Further discussion of the preceding facts will profitably be deferred until, in the next two chapters, the questions of the cause and date of the Glacial period have been considered.
THE CAUSE OF THE GLACIAL PERIOD.
In searching for the cause of the Glacial period, it is evident that we must endeavor to find conditions which will secure over the centre of the glaciated area either a great increase of snow-fall or a great decrease in the mean annual temperature, or both of these conditions combined in greater or less degree. As can be seen, both from the nature of the case and from the unglaciated condition of Siberia and northern Alaska, a low degree of temperature is not sufficient to produce permanent ice-fields. If the snow-fall is excessively meagre, even the small amount of heat in an arctic summer will be sufficient to melt it all away.
From the condition of Greenland, however, it appears that a moderate amount of precipitation where it is chiefly in the form of snow may produce enormous glaciers if at the same time the average temperature is low. In southeastern Alaska, on the other hand, the glaciers are of enormous size, though the mean annual temperature is by no means low, for there the great amount of snow-fall amply compensates for the higher temperature.
Snow stores the cold and keeps it in a definite place. If the air becomes chilled, circulation at once sets in, and the cold air is transferred to warmer regions; but if there is moisture in the air, so that snow forms, the cold becomes locked up, as it were, and falls to the earth.
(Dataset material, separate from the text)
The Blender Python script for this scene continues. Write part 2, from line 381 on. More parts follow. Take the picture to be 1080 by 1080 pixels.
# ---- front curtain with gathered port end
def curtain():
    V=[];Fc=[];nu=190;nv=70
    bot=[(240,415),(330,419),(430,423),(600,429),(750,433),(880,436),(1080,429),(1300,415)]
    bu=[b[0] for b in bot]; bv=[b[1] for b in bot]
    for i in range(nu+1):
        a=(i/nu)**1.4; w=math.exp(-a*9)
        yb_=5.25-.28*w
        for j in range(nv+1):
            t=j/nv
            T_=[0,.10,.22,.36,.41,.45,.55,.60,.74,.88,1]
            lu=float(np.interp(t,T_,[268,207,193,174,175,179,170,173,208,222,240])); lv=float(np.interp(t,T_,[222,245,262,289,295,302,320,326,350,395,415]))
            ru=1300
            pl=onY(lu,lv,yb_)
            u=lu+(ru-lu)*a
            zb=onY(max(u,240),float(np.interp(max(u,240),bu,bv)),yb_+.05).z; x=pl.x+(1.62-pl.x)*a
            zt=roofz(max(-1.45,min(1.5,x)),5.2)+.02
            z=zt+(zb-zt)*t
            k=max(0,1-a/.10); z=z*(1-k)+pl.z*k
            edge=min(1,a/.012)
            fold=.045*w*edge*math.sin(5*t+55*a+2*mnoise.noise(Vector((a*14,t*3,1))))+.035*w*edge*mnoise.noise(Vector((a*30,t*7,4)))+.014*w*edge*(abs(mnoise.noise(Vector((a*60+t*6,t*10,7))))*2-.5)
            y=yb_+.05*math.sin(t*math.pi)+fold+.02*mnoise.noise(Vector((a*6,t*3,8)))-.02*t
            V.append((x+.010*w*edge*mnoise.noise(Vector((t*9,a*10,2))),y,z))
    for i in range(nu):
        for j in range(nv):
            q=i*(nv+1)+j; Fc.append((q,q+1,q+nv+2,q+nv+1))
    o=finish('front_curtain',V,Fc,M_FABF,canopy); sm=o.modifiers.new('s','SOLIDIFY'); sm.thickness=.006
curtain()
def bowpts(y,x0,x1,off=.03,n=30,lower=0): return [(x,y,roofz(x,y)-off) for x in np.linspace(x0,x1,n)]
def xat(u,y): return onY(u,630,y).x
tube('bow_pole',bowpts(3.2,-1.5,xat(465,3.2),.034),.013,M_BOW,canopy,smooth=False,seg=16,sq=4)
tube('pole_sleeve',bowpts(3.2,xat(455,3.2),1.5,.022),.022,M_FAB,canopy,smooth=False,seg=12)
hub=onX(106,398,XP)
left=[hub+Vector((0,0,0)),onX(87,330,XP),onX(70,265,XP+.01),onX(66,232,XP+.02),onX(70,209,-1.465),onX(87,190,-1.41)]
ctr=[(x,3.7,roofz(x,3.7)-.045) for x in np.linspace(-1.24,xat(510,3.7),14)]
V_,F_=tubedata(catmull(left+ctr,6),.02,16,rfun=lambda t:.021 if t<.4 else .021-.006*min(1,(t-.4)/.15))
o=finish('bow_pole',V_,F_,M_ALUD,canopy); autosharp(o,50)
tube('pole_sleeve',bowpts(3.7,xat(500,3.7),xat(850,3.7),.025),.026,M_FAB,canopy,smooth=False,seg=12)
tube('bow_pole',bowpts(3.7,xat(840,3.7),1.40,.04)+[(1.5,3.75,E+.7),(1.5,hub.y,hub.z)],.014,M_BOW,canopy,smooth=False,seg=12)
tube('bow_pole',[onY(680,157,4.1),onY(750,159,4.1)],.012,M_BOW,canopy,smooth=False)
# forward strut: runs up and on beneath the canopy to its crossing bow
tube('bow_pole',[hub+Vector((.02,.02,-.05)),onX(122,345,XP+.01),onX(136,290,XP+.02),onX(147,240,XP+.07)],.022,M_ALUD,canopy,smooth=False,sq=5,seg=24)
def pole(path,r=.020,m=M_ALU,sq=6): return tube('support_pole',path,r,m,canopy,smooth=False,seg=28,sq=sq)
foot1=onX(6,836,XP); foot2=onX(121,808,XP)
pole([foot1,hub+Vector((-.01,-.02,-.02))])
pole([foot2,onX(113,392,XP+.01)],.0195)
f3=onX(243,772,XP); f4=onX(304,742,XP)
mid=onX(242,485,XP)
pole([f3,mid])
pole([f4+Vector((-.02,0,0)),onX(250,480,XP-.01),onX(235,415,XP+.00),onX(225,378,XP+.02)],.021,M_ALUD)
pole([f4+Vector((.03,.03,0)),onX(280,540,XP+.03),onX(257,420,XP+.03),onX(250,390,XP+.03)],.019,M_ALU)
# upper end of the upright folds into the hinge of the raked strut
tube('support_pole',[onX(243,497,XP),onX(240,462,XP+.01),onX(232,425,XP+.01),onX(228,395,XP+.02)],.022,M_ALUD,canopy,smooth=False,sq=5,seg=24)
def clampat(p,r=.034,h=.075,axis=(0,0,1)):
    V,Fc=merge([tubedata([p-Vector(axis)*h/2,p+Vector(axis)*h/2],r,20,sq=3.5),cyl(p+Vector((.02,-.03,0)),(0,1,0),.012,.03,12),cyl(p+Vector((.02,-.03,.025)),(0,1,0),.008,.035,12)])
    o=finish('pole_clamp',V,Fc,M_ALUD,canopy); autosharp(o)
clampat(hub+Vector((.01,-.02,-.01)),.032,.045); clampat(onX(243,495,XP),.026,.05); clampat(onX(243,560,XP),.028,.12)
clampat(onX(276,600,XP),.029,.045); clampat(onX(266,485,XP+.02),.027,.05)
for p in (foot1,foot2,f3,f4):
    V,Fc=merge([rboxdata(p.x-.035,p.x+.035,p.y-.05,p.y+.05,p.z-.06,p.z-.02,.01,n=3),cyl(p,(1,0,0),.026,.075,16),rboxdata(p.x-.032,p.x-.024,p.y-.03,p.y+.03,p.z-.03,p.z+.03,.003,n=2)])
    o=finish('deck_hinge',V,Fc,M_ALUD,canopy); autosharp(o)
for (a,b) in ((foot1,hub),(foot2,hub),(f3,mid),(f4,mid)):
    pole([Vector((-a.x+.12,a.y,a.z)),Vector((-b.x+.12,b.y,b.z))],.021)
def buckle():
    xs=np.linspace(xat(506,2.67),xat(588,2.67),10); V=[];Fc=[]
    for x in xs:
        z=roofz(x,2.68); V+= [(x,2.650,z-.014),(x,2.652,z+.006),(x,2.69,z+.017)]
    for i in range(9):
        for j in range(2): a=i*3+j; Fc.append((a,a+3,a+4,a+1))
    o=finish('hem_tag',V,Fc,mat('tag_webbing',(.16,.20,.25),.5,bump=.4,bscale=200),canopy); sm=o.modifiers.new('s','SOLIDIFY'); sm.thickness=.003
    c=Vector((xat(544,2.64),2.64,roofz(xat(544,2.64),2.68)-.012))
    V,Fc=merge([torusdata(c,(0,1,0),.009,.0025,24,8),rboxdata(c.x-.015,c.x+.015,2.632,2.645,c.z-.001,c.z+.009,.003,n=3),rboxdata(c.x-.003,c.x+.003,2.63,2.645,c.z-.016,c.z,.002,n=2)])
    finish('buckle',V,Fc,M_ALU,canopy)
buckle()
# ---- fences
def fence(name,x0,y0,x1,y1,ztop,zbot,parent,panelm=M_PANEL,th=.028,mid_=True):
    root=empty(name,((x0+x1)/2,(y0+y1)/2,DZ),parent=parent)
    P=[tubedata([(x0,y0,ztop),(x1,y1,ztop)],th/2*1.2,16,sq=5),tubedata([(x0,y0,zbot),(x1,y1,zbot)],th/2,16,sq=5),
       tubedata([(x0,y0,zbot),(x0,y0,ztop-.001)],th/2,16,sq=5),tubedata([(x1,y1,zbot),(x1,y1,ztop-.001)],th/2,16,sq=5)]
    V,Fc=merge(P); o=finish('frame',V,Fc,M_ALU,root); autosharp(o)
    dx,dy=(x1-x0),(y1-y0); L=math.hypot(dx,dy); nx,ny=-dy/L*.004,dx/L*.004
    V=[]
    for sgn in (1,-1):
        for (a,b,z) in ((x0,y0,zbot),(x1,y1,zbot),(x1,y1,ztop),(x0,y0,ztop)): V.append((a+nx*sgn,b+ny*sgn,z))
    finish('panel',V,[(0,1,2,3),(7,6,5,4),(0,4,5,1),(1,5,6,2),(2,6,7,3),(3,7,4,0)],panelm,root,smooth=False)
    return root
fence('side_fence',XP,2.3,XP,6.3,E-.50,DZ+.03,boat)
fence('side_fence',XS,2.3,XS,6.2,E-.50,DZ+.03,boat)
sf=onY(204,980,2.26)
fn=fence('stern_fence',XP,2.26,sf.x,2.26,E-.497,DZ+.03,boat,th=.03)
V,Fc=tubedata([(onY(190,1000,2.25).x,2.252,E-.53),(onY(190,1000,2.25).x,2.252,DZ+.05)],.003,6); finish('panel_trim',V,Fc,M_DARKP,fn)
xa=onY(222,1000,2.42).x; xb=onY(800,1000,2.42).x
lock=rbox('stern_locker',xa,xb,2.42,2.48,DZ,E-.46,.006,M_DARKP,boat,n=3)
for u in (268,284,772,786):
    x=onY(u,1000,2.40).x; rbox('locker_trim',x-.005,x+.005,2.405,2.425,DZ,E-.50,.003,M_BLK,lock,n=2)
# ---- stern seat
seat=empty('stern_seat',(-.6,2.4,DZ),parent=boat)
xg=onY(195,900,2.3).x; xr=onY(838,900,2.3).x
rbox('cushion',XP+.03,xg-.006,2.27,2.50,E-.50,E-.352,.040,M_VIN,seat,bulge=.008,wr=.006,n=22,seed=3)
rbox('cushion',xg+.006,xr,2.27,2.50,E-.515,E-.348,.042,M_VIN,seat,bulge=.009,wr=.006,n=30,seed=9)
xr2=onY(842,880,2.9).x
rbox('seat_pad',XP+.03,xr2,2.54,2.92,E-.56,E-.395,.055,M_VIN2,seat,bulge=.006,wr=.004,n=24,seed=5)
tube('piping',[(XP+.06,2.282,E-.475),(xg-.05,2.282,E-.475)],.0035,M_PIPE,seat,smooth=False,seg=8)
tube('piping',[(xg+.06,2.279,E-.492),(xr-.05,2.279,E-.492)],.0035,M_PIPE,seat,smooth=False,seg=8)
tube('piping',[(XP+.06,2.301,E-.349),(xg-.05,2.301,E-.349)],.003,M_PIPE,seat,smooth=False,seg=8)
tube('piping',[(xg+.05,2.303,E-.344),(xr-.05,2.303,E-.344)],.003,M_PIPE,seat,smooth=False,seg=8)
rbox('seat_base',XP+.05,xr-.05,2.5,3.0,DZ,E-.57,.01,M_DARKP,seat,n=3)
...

The amount of cold thus locked up in snow is enormous. To melt one cubic foot of ice requires as much heat as would raise the temperature of a cubic foot of water 176° Fahrenheit. To melt a “layer of ice only one inch and a half thick would require as much heat as would raise a stratum of air eight hundred feet thick from the freezing-point to the tropical heat of 88° Fahrenheit.” It is the slowness with which ice melts which enables it to accumulate as it does, both in winter and upon high mountains and in arctic regions. Captain Scoresby relates that when near the north pole the sun would sometimes be so hot as to melt the pitch on the south side of his vessel, while water was freezing on the north side, in the shade, owing to the cooling effect of the masses of ice with which he was surrounded.
Thus it will appear that a change in the direction of the moist winds blowing from the equator towards the poles might produce a Glacial epoch. If snow falls upon the ocean it cools the water, but through the currents, everywhere visible in the sea, the temperature in the water in the different parts soon becomes equalized. If, however, the snow falls upon the land, it must be melted by the direct action of the sun and wind upon the spot where it is. If the heat furnished by these agencies is not sufficient to do it year by year, there will soon be such an accumulation that glaciers will begin to form. It is clear, therefore, that the conditions producing a Glacial period are likely to prove very complicated, and we need not be surprised if the conclusions to which we come are incapable of demonstration.